=== DATA SEGMENT ===
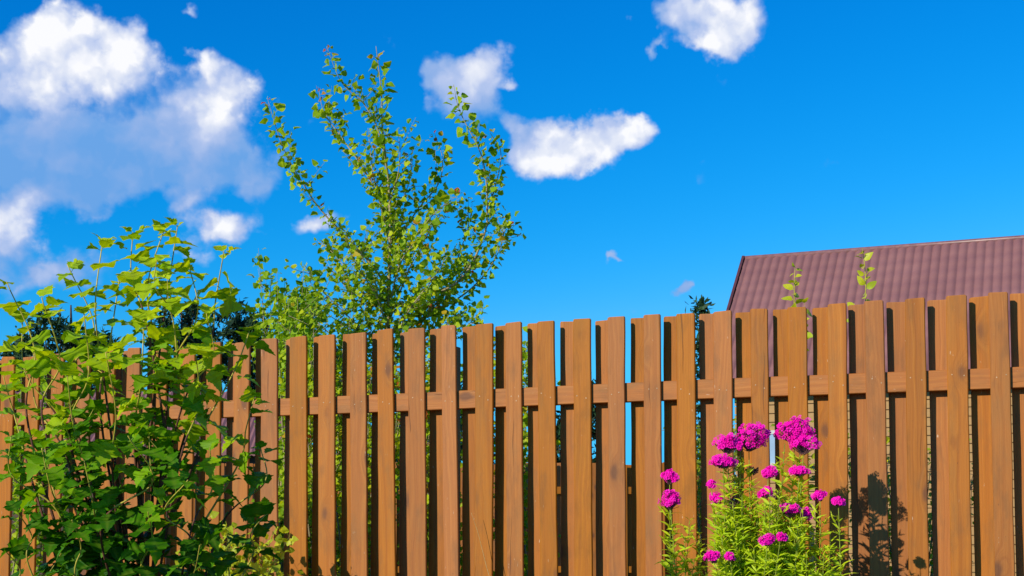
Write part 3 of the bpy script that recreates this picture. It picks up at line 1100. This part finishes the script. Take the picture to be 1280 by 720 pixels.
# ------------------------------------------------------------------ poplar behind the fence
def alt_leaves(fo, pts, tpls, s_from, s_to, gap, size, age_fn, spread=0.02, hang=0.35, rgx=rg):
    L = arclen(pts)
    T = L[-1]
    s = s_from * T
    a = rgx.uniform(0, 6)
    while s < s_to * T:
        j = max(i_ for i_ in range(len(L)) if L[i_] <= s)
        j = min(j, len(pts) - 2)
        u = (s - L[j]) / max(1e-6, L[j + 1] - L[j])
        p = pts[j] * (1 - u) + pts[j + 1] * u
        d = unit(pts[j + 1] - pts[j])
        X = unit(np.cross(d, [0.2, 1, 0.1]))
        Z = np.cross(X, d)
        rd = math.cos(a) * X + math.sin(a) * Z
        ld = unit(rd + d * 0.45 + np.array([0, 0, 1.0]) * rgx.normal(-hang * 0.4, .35))
        up = unit(rgx.normal(0, .5, 3) + np.array([-.35, -.45, .55]))
        Xf, Yf, Zf = frame(ld, up)
        fr_ = s / T
        sz = size(fr_, (1 - fr_) * T) * rgx.uniform(.7, 1.2)
        fo.add(tpls[rgx.integers(len(tpls))], p + rd * spread * rgx.random(), Xf, Yf, Zf, sz, float(np.clip(age_fn(fr_, (1 - fr_) * T) + rgx.normal(0, .08), 0, 1)))
        s += gap * rgx.uniform(.6, 1.4)
        a += 2.4 + rgx.normal(0, .3)


rg = np.random.default_rng(21)
YP = 12.0
pop = empty('young_poplar', at(486, 700, YP), 0)
pop.location.z = 0
tag(pop, 'tall slim young poplar with airy upright branches rising behind the fence', 'tree')
pf = Leaves()
pt = Tubes(7)
pb = Tubes(6)
base_p = as_np(pop.location)
trunk = spline([base_p, as_np(at(487, 600, YP)), as_np(at(485, 480, YP)), as_np(at(486, 357, YP)), as_np(at(487, 251, YP)), as_np(at(478, 160, YP)), as_np(at(477, 119, YP)), as_np(at(470, 58, YP))], 50)
TL = arclen(trunk)
pt.add(trunk, [0.030 * (1 - l / TL[-1]) ** 0.9 + 0.0025 for l in TL])
BR = [  # pixel polyline from trunk outwards, depth offset at tip
    ([(486, 360), (455, 320), (405, 267), (379, 230), (353, 182), (334, 122)], -.3),
    ([(486, 300), (474, 250), (453, 209), (427, 172), (405, 140), (398, 109)], .3),
    ([(485, 220), (474, 167), (455, 130), (427, 103), (408, 58)], -.15),
    ([(486, 420), (520, 380), (575, 350), (603, 300), (609, 262), (603, 198), (575, 140), (567, 106)], -.2),
    ([(608, 262), (620, 230), (626, 190), (612, 165)], -.1),
    ([(486, 350), (500, 300), (522, 262), (548, 230), (553, 198), (543, 166)], .35),
    ([(486, 340), (515, 300), (545, 265), (578, 240)], -.4),
    ([(500, 400), (560, 380), (600, 350), (625, 310), (632, 270)], .3),
    ([(486, 400), (450, 360), (420, 320), (395, 300)], .4),
    ([(486, 440), (440, 400), (400, 360), (380, 330)], -.3),
    
    ([(486, 300), (500, 260), (512, 225), (516, 200)], .3),
    ([(485, 260), (497, 220), (500, 190), (497, 160)], -.2),
    ([(486, 270), (468, 225), (463, 190), (460, 160)], .1),
    ([(486, 450), (540, 430), (580, 410), (605, 385)], -.3),
    ([(486, 470), (430, 430), (390, 400), (360, 380)], .3),
    ([(487, 500), (540, 470), (590, 450), (628, 425)], .2),
    ([(487, 530), (430, 500), (390, 470), (350, 440)], -.3),
    ([(487, 560), (540, 520), (600, 500), (640, 470)], -.2),
    ([(487, 560), (440, 540), (390, 520), (350, 500)], .2),
    ([(487, 620), (540, 580), (600, 560), (635, 540)], .3),
    ([(487, 620), (440, 590), (380, 570), (345, 560)], -.2),
    
    ([(487, 380), (500, 330), (520, 300), (535, 285)], -.5),
    ([(487, 420), (470, 370), (445, 330), (432, 300)], -.5),
    ([(487, 440), (510, 390), (540, 350), (560, 320)], -.5),
    ([(487, 430), (525, 400), (555, 370), (580, 300), (590, 265)], .45),
    ([(487, 430), (530, 395), (570, 350), (596, 320)], .2), ([(487, 400), (510, 340), (530, 300), (552, 262)], .1),
    ([(487, 430), (455, 390), (425, 350), (405, 330)], .1), ([(487, 390), (462, 340), (440, 300), (418, 275)], -.1),
    ([(487, 460), (520, 430), (560, 405), (600, 400)], .1), ([(487, 470), (455, 430), (420, 400), (395, 385)], -.1),
]
for bi, (poly, dof) in enumerate(BR):
    P = [as_np(at(x, y, YP + dof * i / (len(poly) - 1))) for i, (x, y) in enumerate(poly)]
    pts = spline(P, 30)
    T = arclen(pts)[-1]
    pb.add(pts, (0.0045 + 0.0035 * T, 0.0016))
    big = bi < 7
    alt_leaves(pf, pts, POPT, 0.10, 1.0, 0.0175, (lambda f, d: (0.052 + 0.055 * max(0, f - .35)) if d > 0.13 else 0.030 + 0.25 * d) if big else (lambda f, d: 0.056 if d > .06 else 0.036),
               (lambda f, d: 0.03 if d < 0.035 else (0.18 if d < 0.10 else 0.30 + 0.65 * rg.random())) if big else (lambda f, d: 0.28 + 0.7 * rg.random() ** 1.5))
    # side twigs, many low down and few near the tips
    L = arclen(pts)
    ntw = int(T * (12 if poly[0][1] > 390 else 5))
    for k in range(ntw):
        f0 = rg.uniform(0.08, 0.80 if big else 0.95) ** 1.0
        j = int(f0 * 29)
        p = pts[j]
        d = unit(pts[min(j + 1, 29)] - pts[j])
        dirn = unit(d * 0.6 + rg.normal(0, .6, 3) + np.array([0, 0, .35]))
        ln = rg.uniform(.14, .42) * (1 - 0.45 * f0)
        tw = [p, p + dirn * ln * .5 + np.array([0, 0, .01]), p + dirn * ln + np.array([0, 0, .04])]
        tw = spline(tw, 7)
        pb.add(tw, (0.003, 0.001), False)
        alt_leaves(pf, tw, POPT, 0.1, 1.0, 0.034, lambda f, d: 0.053, lambda f, d: 0.28 + 0.7 * rg.random() ** 1.5)
alt_leaves(pf, trunk, POPT, 0.30, 0.985, 0.018, lambda f, d: (0.078 if d > .09 else .040) if f > .66 else .042, lambda f, d: 0.03 if d < 0.05 else (0.12 if d < 0.14 else 0.5 + 0.3 * rg.random()))
# twigs straight from the trunk
for k in range(80):
    f0 = rg.uniform(0.12, 0.62)
    j = int(f0 * 49)
    p = trunk[j]
    dirn = unit(rg.normal(0, 1, 3) * np.array([1, 1, .3]) + np.array([0, 0, .8]))
    ln = rg.uniform(.15, .6) * (1.1 - f0)
    tw = spline([p, p + dirn * ln * .5, p + dirn * ln + np.array([0, 0, .05])], 7)
    pb.add(tw, (0.003, 0.001), False)
    alt_leaves(pf, tw, POPT, 0.1, 1.0, 0.034, lambda f, d: 0.053, lambda f, d: 0.28 + 0.7 * rg.random() ** 1.5)
link('trunk', pt.mesh('trunk'), M_BARK, pop, world_space=True)
link('branches', pb.mesh('branches'), M_BARK, pop, world_space=True)
link('foliage', pf.mesh('foliage'), M_POP, pop, world_space=True)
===
▶ _TASK REQUIREMENTS_
Could you repeat all of the material exactly? Pictures should not be copied.

▶ _PROBLEM SOLUTION_
Write part 3 of the bpy script that recreates this picture. It picks up at line 1100. This part finishes the script. Take the picture to be 1280 by 720 pixels.
# ------------------------------------------------------------------ poplar behind the fence
def alt_leaves(fo, pts, tpls, s_from, s_to, gap, size, age_fn, spread=0.02, hang=0.35, rgx=rg):
    L = arclen(pts)
    T = L[-1]
    s = s_from * T
    a = rgx.uniform(0, 6)
    while s < s_to * T:
        j = max(i_ for i_ in range(len(L)) if L[i_] <= s)
        j = min(j, len(pts) - 2)
        u = (s - L[j]) / max(1e-6, L[j + 1] - L[j])
        p = pts[j] * (1 - u) + pts[j + 1] * u
        d = unit(pts[j + 1] - pts[j])
        X = unit(np.cross(d, [0.2, 1, 0.1]))
        Z = np.cross(X, d)
        rd = math.cos(a) * X + math.sin(a) * Z
        ld = unit(rd + d * 0.45 + np.array([0, 0, 1.0]) * rgx.normal(-hang * 0.4, .35))
        up = unit(rgx.normal(0, .5, 3) + np.array([-.35, -.45, .55]))
        Xf, Yf, Zf = frame(ld, up)
        fr_ = s / T
        sz = size(fr_, (1 - fr_) * T) * rgx.uniform(.7, 1.2)
        fo.add(tpls[rgx.integers(len(tpls))], p + rd * spread * rgx.random(), Xf, Yf, Zf, sz, float(np.clip(age_fn(fr_, (1 - fr_) * T) + rgx.normal(0, .08), 0, 1)))
        s += gap * rgx.uniform(.6, 1.4)
        a += 2.4 + rgx.normal(0, .3)


rg = np.random.default_rng(21)
YP = 12.0
pop = empty('young_poplar', at(486, 700, YP), 0)
pop.location.z = 0
tag(pop, 'tall slim young poplar with airy upright branches rising behind the fence', 'tree')
pf = Leaves()
pt = Tubes(7)
pb = Tubes(6)
base_p = as_np(pop.location)
trunk = spline([base_p, as_np(at(487, 600, YP)), as_np(at(485, 480, YP)), as_np(at(486, 357, YP)), as_np(at(487, 251, YP)), as_np(at(478, 160, YP)), as_np(at(477, 119, YP)), as_np(at(470, 58, YP))], 50)
TL = arclen(trunk)
pt.add(trunk, [0.030 * (1 - l / TL[-1]) ** 0.9 + 0.0025 for l in TL])
BR = [  # pixel polyline from trunk outwards, depth offset at tip
    ([(486, 360), (455, 320), (405, 267), (379, 230), (353, 182), (334, 122)], -.3),
    ([(486, 300), (474, 250), (453, 209), (427, 172), (405, 140), (398, 109)], .3),
    ([(485, 220), (474, 167), (455, 130), (427, 103), (408, 58)], -.15),
    ([(486, 420), (520, 380), (575, 350), (603, 300), (609, 262), (603, 198), (575, 140), (567, 106)], -.2),
    ([(608, 262), (620, 230), (626, 190), (612, 165)], -.1),
    ([(486, 350), (500, 300), (522, 262), (548, 230), (553, 198), (543, 166)], .35),
    ([(486, 340), (515, 300), (545, 265), (578, 240)], -.4),
    ([(500, 400), (560, 380), (600, 350), (625, 310), (632, 270)], .3),
    ([(486, 400), (450, 360), (420, 320), (395, 300)], .4),
    ([(486, 440), (440, 400), (400, 360), (380, 330)], -.3),
    
    ([(486, 300), (500, 260), (512, 225), (516, 200)], .3),
    ([(485, 260), (497, 220), (500, 190), (497, 160)], -.2),
    ([(486, 270), (468, 225), (463, 190), (460, 160)], .1),
    ([(486, 450), (540, 430), (580, 410), (605, 385)], -.3),
    ([(486, 470), (430, 430), (390, 400), (360, 380)], .3),
    ([(487, 500), (540, 470), (590, 450), (628, 425)], .2),
    ([(487, 530), (430, 500), (390, 470), (350, 440)], -.3),
    ([(487, 560), (540, 520), (600, 500), (640, 470)], -.2),
    ([(487, 560), (440, 540), (390, 520), (350, 500)], .2),
    ([(487, 620), (540, 580), (600, 560), (635, 540)], .3),
    ([(487, 620), (440, 590), (380, 570), (345, 560)], -.2),
    
    ([(487, 380), (500, 330), (520, 300), (535, 285)], -.5),
    ([(487, 420), (470, 370), (445, 330), (432, 300)], -.5),
    ([(487, 440), (510, 390), (540, 350), (560, 320)], -.5),
    ([(487, 430), (525, 400), (555, 370), (580, 300), (590, 265)], .45),
    ([(487, 430), (530, 395), (570, 350), (596, 320)], .2), ([(487, 400), (510, 340), (530, 300), (552, 262)], .1),
    ([(487, 430), (455, 390), (425, 350), (405, 330)], .1), ([(487, 390), (462, 340), (440, 300), (418, 275)], -.1),
    ([(487, 460), (520, 430), (560, 405), (600, 400)], .1), ([(487, 470), (455, 430), (420, 400), (395, 385)], -.1),
]
for bi, (poly, dof) in enumerate(BR):
    P = [as_np(at(x, y, YP + dof * i / (len(poly) - 1))) for i, (x, y) in enumerate(poly)]
    pts = spline(P, 30)
    T = arclen(pts)[-1]
    pb.add(pts, (0.0045 + 0.0035 * T, 0.0016))
    big = bi < 7
    alt_leaves(pf, pts, POPT, 0.10, 1.0, 0.0175, (lambda f, d: (0.052 + 0.055 * max(0, f - .35)) if d > 0.13 else 0.030 + 0.25 * d) if big else (lambda f, d: 0.056 if d > .06 else 0.036),
               (lambda f, d: 0.03 if d < 0.035 else (0.18 if d < 0.10 else 0.30 + 0.65 * rg.random())) if big else (lambda f, d: 0.28 + 0.7 * rg.random() ** 1.5))
    # side twigs, many low down and few near the tips
    L = arclen(pts)
    ntw = int(T * (12 if poly[0][1] > 390 else 5))
    for k in range(ntw):
        f0 = rg.uniform(0.08, 0.80 if big else 0.95) ** 1.0
        j = int(f0 * 29)
        p = pts[j]
        d = unit(pts[min(j + 1, 29)] - pts[j])
        dirn = unit(d * 0.6 + rg.normal(0, .6, 3) + np.array([0, 0, .35]))
        ln = rg.uniform(.14, .42) * (1 - 0.45 * f0)
        tw = [p, p + dirn * ln * .5 + np.array([0, 0, .01]), p + dirn * ln + np.array([0, 0, .04])]
        tw = spline(tw, 7)
        pb.add(tw, (0.003, 0.001), False)
        alt_leaves(pf, tw, POPT, 0.1, 1.0, 0.034, lambda f, d: 0.053, lambda f, d: 0.28 + 0.7 * rg.random() ** 1.5)
alt_leaves(pf, trunk, POPT, 0.30, 0.985, 0.018, lambda f, d: (0.078 if d > .09 else .040) if f > .66 else .042, lambda f, d: 0.03 if d < 0.05 else (0.12 if d < 0.14 else 0.5 + 0.3 * rg.random()))
# twigs straight from the trunk
for k in range(80):
    f0 = rg.uniform(0.12, 0.62)
    j = int(f0 * 49)
    p = trunk[j]
    dirn = unit(rg.normal(0, 1, 3) * np.array([1, 1, .3]) + np.array([0, 0, .8]))
    ln = rg.uniform(.15, .6) * (1.1 - f0)
    tw = spline([p, p + dirn * ln * .5, p + dirn * ln + np.array([0, 0, .05])], 7)
    pb.add(tw, (0.003, 0.001), False)
    alt_leaves(pf, tw, POPT, 0.1, 1.0, 0.034, lambda f, d: 0.053, lambda f, d: 0.28 + 0.7 * rg.random() ** 1.5)
link('trunk', pt.mesh('trunk'), M_BARK, pop, world_space=True)
link('branches', pb.mesh('branches'), M_BARK, pop, world_space=True)
link('foliage', pf.mesh('foliage'), M_POP, pop, world_space=True)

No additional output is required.